Family members received $4.1 billion in cash over that period. By contrast, distributions for the benefit of family members from 1995 through 2007 totaled $1.3 billion. The total amount family members received from the company was made public in a filing in October, but the new report offers new details on when the money was distributed. “Today’s report confirms what we revealed in our lawsuit: The Sacklers pocketed billions of dollars from Purdue while thousands of people died from their addictive drugs. This is the very definition of ill-gotten gains,” Massachusetts Attorney General Maura Healey, the first attorney general to sue Sackler family members, said in a statement.

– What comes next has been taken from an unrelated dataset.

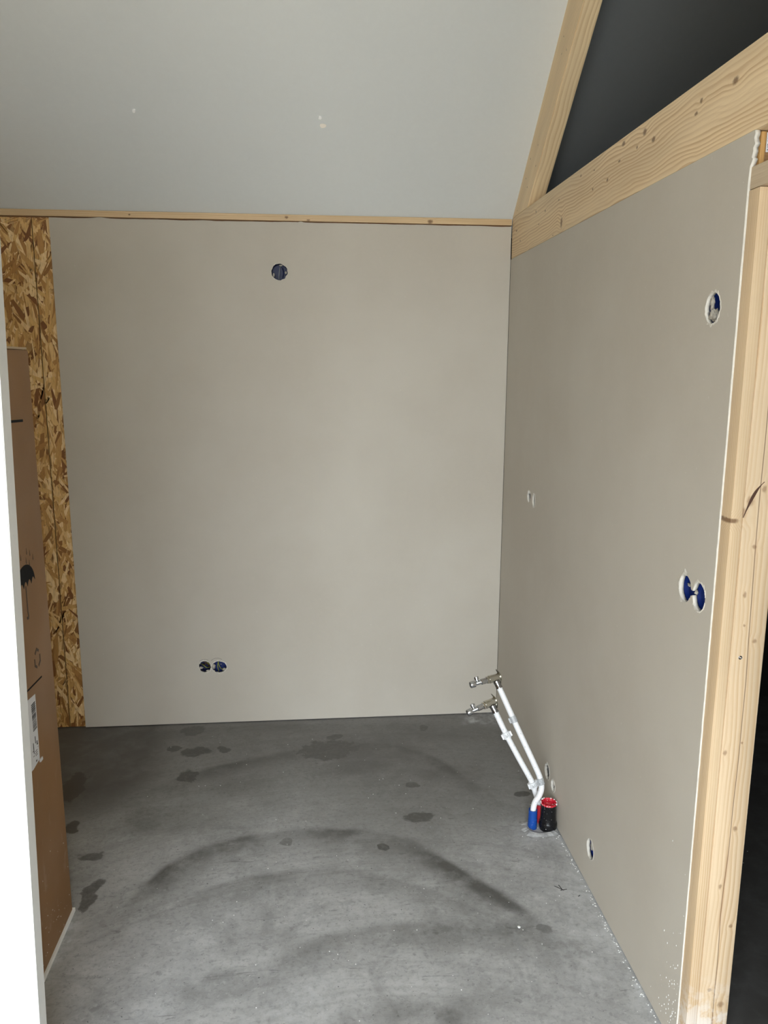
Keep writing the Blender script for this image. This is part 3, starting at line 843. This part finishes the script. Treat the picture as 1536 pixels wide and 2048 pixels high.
# ------------------------------------------------------------------ water pipes with their valves
M_pipe = mat('white_pex', (.84, .85, .86), .35)
g = NG(M_pipe); P = g.pos()
g.col(g.mix(g.math('MULTIPLY', g.mr(g.noise(P, 160, 2, .5), .66, .72), .55), (.84, .85, .86), (.2, .2, .22)))
M_nickel = mat('nickel_brass', (.62, .60, .53), .2, 1)
M_chrome = mat('chrome', (.52, .53, .55), .1, 1)
M_steel = mat('crimp_steel', (.36, .36, .37), .22, 1)
M_clipw = mat('white_clip', (.78, .79, .8), .4)
M_clipc = mat('clear_clip', (.8, .82, .83), .25, 0, .5, .7)
def frame_of(ax, up):
    x_ = Vector(ax).normalized(); z_ = Vector(up); z_ = (z_ - x_ * z_.dot(x_)).normalized(); y_ = z_.cross(x_)
    return x_, y_, z_
def water_pipe(path, tip, clips, label, printed, seed):
    base = empty('water_pipe', path[0])
    tag(base, label, 'pipe', None)
    el = Vector(path[-1]); down = (Vector(path[-2]) - Vector(path[-1])).normalized()
    X_, Y_, Z_ = frame_of(Vector(tip) - (el - down * .03), -down)
    el = el - down * .03                # elbow centre
    Lx = (Vector(tip) - el).length
    q = smooth_path(path[:-1] + [tuple(Vector(path[-1]))], 8)
    bm = bmesh.new(); add_tube(bm, q, .0104, 20)
    bm_done(bm, 'pipe', M_pipe, base, smooth=True)
    bm = bmesh.new()
    a = el + down * .012
    add_lathe(bm, a, el + down * .04, [(0, .0085), (.0, .0125), (.25, .0130), (.3, .0118), (.8, .0118), (.85, .0126), (1, .0126), (1, .0106)], 24, cap=False)
    bm_done(bm, 'crimp_sleeve', M_steel, base, smooth=True)
    bm = bmesh.new()
    add_lathe(bm, el + down * .016, el, [(0, .0085), (.5, .0095), (1, .0125)], 20)
    add_lathe(bm, el - X_ * .018, el + X_ * .024, [(0, .0125), (.2, .0135), (.55, .0135), (.7, .0145), (1, .0145)], 24)
    bmesh.ops.create_icosphere(bm, subdivisions=3, radius=.0135, matrix=Matrix.Translation(el))
    eb = bm_done(bm, 'elbow', M_nickel, base, smooth=True)
    # wall plate: thin dished disc with two ears
    bm = bmesh.new()
    n_ = 36; c0 = el - X_ * .0185
    rim = []
    for lay, w in ((0, 0.), (1, -.002)):
        rr = []
        for k in range(n_):
            an = 2 * math.pi * k / n_
            r = .017 + .012 * max(0, math.cos(2 * (an - math.pi / 2))) ** 3
            curl = .006 * ((r - .017) / .012)
            rr.append(bm.verts.new(c0 + Y_ * math.cos(an) * r + Z_ * math.sin(an) * r + X_ * (w + curl)))
        rim.append(rr)
    bm.faces.new(rim[0]); bm.faces.new(rim[1][::-1])
    for k in range(n_): bm.faces.new((rim[0][k], rim[0][(k + 1) % n_], rim[1][(k + 1) % n_], rim[1][k]))
    bm_done(bm, 'wall_plate', M_nickel, base)
    # angle valve
    bm = bmesh.new()
    s = el + X_ * .024
    prof = [(0, .0075), (.0, .0118), (.10, .0118), (.12, .0086), (.14, .0104), (.42, .0104), (.44, .0085), (.46, .0078), (.66, .0078), (.68, .0068), (.74, .0068), (.75, .0122), (.97, .0122), (1, .0108), (1, .006)]
    add_lathe(bm, s, el + X_ * Lx, prof, 24)
    vb_ = bm_done(bm, 'valve', M_chrome, base, smooth=True)
    bm = bmesh.new()
    k0 = s + X_ * (Lx - .024) * .60
    add_lathe(bm, k0, k0 + Z_ * .023, [(0, .0058), (.4, .0052), (.42, .0078), (.6, .0085), (.95, .0085), (1, .007)], 20)
    bm_done(bm, 'outlet', M_chrome, vb_, smooth=True)
    bm = bmesh.new()
    add_lathe(bm, s + X_ * .0005, s + X_ * .010, [(0, .0135), (.1, .014), (.9, .014), (1, .0125)], 6)
    bm_done(bm, 'hex_nut', M_nickel, vb_)
    for (p_, kind) in clips:
        p_ = Vector(p_)
        i = min(range(1, len(q) - 1), key=lambda j: (q[j] - p_).length)
        t = (q[i + 1] - q[i - 1]).normalized(); c0 = q[i]
        mt = M_clipw if kind == 'w' else M_clipc
        bm = bmesh.new()
        rr = .0145 if kind == 'w' else .0128
        add_lathe(bm, c0 - t * .012, c0 + t * .012, [(0, .0106), (0, rr), (.28, rr), (.3, rr - .0012), (.36, rr - .0012), (.38, rr), (1, rr), (1, .0106)], 20, cap=False)
        side = t.cross(Vector((0, 1, 0))).normalized()
        for sg in ((1, -1) if kind == 'w' else (1,)):
            ctr = c0 + side * sg * (rr + .002)
            r0 = bmesh.ops.create_cube(bm, size=1)
            u_, v_, w_ = side, t, side.cross(t)
            for vt in r0['verts']: vt.co = ctr + u_ * vt.co.x * .006 + v_ * vt.co.y * .018 + w_ * vt.co.z * .012
        cl = bm_done(bm, 'clip', mt, base)
        if kind == 'w':
            bm = bmesh.new()
            fw = Vector((-.2, -1, .25)).normalized(); fw = (fw - t * fw.dot(t)).normalized(); sd = t.cross(fw)
            for (uu, vv, wu, wv) in ((-.004, 0, .0016, .012), (0, -.002, .003, .008), (.005, .001, .0016, .010)):
                r0 = bmesh.ops.create_cube(bm, size=1)
                for vt in r0['verts']: vt.co = c0 + fw * (.0141 + vt.co.z * .001) + sd * (uu + vt.co.x * wu) + t * (vv + vt.co.y * wv)
            bm_done(bm, 'print', M_grey, cl)
    return base
water_pipe([(-.088, -.94, .02), (-.088, -.94, .066), (-.079, -.93, .093), (-.062, -.925, .119), (-.054, -.92, .145), (-.058, -.915, .172), (-.069, -.905, .206), (-.131, -.86, .343), (-.196, -.801, .492)],
           (-.303, -.812, .502), [((-.155, -.84, .379), 'c'), ((-.059, -.915, .168), 'c')],
           'longer white water pipe rising from the blue sleeve, its chrome valve the upper one', True, 1)
water_pipe([(-.053, -.905, .015), (-.053, -.905, .036), (-.056, -.89, .077), (-.065, -.885, .105), (-.08, -.88, .149), (-.121, -.86, .224), (-.166, -.83, .309), (-.207, -.8, .396)],
           (-.312, -.812, .393), [((-.166, -.83, .309), 'w'), ((-.075, -.882, .138), 'w')],
           'shorter white water pipe rising from the red sleeve, its chrome valve the lower one', True, 2)
def sleeve(c, r, h, mt, label):
    bm = bmesh.new()
    prof = []
    k = 0; z = -.01
    while z < h:
        prof.append((z, r + (.0013 if k % 2 else 0) * (1 if z < h * .55 else .4))); z += .0035; k += 1
    prof += [(h, r), (h, r - .002), (.0, r - .002)]
    add_lathe(bm, (c[0], c[1], 0), (c[0], c[1], 1), prof, 28, cap=False, rough=.012, seed=3)
    o = bm_done(bm, 'conduit_sleeve', mt, origin=(c[0], c[1], 0), smooth=True)
    return tag(o, label, 'sleeve')
M_sb = mat('blue_corrugated', (.006, .065, .33), .3); M_sr = mat('red_corrugated', (.45, .02, .03), .35)
sleeve((-.0885, -.94), .0155, .072, M_sb, 'blue corrugated sleeve standing out of the concrete around the front white pipe')
sleeve((-.053, -.9035), .0145, .07, M_sr, 'red corrugated sleeve half hidden between blue sleeve and black drain pipe')

# drain pipe
drain = empty('drain_pipe', (-.0335, -.948, 0))
tag(drain, 'short black drain stub with a bright red mouth at the foot of the wall', 'pipe')
M_blk = mat('glossy_black', (.005, .005, .006), .2, 0, .3)
g = NG(M_blk); P = g.pos()
g.col(g.mix(g.math('MULTIPLY', g.mr(g.noise(P, 190, 2, .5), .69, .73), .7), (.008, .008, .009), (.5, .5, .5)))
g.bump(g.noise(P, 60, 3), .5, .004)
dc = (-.0335, -.948)
bm = bmesh.new()
add_lathe(bm, (*dc, 0), (*dc, 1), [(-.01, .029), (.004, .031), (.012, .0325), (.022, .0325), (.028, .031), (.034, .0285), (.06, .0278), (.088, .0272), (.096, .0278), (.1, .0285)], 40, cap=False, rough=.008, seed=5)
bm_done(bm, 'pipe_body', M_blk, drain, smooth=True)
M_red = mat('red_film', (.62, .015, .035), .25)
g = NG(M_red); P = g.pos()
g.col(g.mix(g.math('MULTIPLY', g.mr(g.noise(P, 170, 3, .6), .58, .66), .7), (.62, .015, .035), (.85, .6, .6)))
g.bump(g.noise(P, 130, 3), .8, .006)
bm = bmesh.new()
add_lathe(bm, (*dc, 0), (*dc, 1), [(.098, .029), (.1025, .0292), (.104, .0275), (.101, .0258), (.085, .025), (.078, .018), (.081, .009), (.084, .0005)], 40, cap=False, rough=.03, seed=6)
bm_done(bm, 'red_liner', M_red, drain, smooth=True)
bm = bmesh.new()
rg = random.Random(2)
for k in range(26):      # crumpled clear rim of plastic
    an = rg.random() * 6.28; p = Vector((dc[0] + .028 * math.cos(an), dc[1] + .028 * math.sin(an), .099 + rg.random() * .005))
    bmesh.ops.create_icosphere(bm, subdivisions=1, radius=.0016 + rg.random() * .0014, matrix=Matrix.Translation(p))
bm_done(bm, 'plaster_crust', M_fill, drain)['kind'] = 'stuff'
# mortar collar round the three risers
bm = bmesh.new()
n_ = 64; prev = None
for k in range(n_ + 1):
    an = 2 * math.pi * k / n_
    s = nz(math.cos(an) * 2.2, math.sin(an) * 2.2, 5) * .5 + nz(math.cos(an) * 9, math.sin(an) * 9, 2) * .25
    ring = []
    for j, (rr, z) in enumerate(((.55, .002), (.8, .007), (.95, .005), (1.12, .0004))):
        rx, ry = .064 * rr * (1 + s * .35), .052 * rr * (1 + s * .35)
        X1 = -.060 + rx * math.cos(an) ; Y1 = -.946 + ry * math.sin(an)
        ring.append(bm.verts.new((min(X1, -.002), Y1, max(.0003, z * (1 + s)))))
    if prev:
        for j in range(3): bm.faces.new((prev[j], prev[j + 1], ring[j + 1], ring[j]))
    prev = ring
bm_done(bm, 'mortar_collar', painted('mortar_dust', (.42, .42, .41), (.27, .27, .27), ((.7, .7, .7), .8), rough=.9, scale=40, bump=.6), floor)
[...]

The Sacklers’ wealth has received intense scrutiny from Healey and 23 other states attorneys general who are objecting to a plan to settle some 2,700 lawsuits against Purdue over the toll of opioids, including those filed by nearly every state. The objecting attorneys general say that the settlement does not do enough to hold the family accountable for an opioid crisis linked to more than 400,000 deaths in the U.S. since 2000. The settlement calls for the family to contribute at least $3 billion in cash over time and give up control of the company.

In all, the plan could be worth up to $12 billion over time. But the offer comes with a major catch: The company says the family may back out if lawsuits against family members are allowed to move ahead. They’re all on hold for now as the company’s settlement efforts play out in bankruptcy court. The report shows the Sackler payments jumped beginning in 2008 - the year after Purdue agreed to pay a federal fine of $635 million for misleading the public about OxyContin’s addiction risks.

Federal data made public earlier this year showed that OxyContin sales grew even after the fine. And the death toll from opioids, a class of drug that includes prescription painkillers as well as heroin and illicitly made fentanyl, rose, too, peaking in 2017. The family, listed by Forbes magazine in 2013 as one the nation’s 20 wealthiest, has stopped taking distributions from Purdue. While Sackler family members remain the Stamford, Connecticut-based company’s owners, none are now on its board of directors.